For most Americans, this level of suffering is unimaginable. Yet we must try to imagine it. If we were Gaza, at least 5.7 million of us would be dead, the vast majority women, children, and other civilians. Many millions more would be among the uncounted dead and dying—buried, lost, sick, starving. More than 300 million of us would be forced from our homes, on the road seeking shelter, food, and water under ongoing military attacks and perils beyond description.
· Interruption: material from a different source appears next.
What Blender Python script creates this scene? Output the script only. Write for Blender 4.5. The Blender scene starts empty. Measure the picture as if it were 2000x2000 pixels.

That is the reality in Gaza.
In the end, only a mass democratic movement has the potential to dramatically change U.S. foreign policy. The first challenge is to overthrow the baseless claim that the United States is the greatest force for good in the world, the “indispensable nation” that stands for the rule of law, freedom, and democracy. Our record does not warrant such a delusion. Only when that ideology and naïve faith is broadly undermined can we hope to chip away at the long-standing infrastructure of U.S. militarism—the over 750 military bases on foreign soil, the annual military exercises in two-thirds of the world’s nations, and the “defense” budget that equals the next nine most militarized nations combined.
Ellsberg and Morse were right. The people must know the truth. But we have long had more than enough evidence to demand fundamental changes in U.S. foreign policy. We can’t wait for Congress to represent us faithfully. The people’s voice must be heard.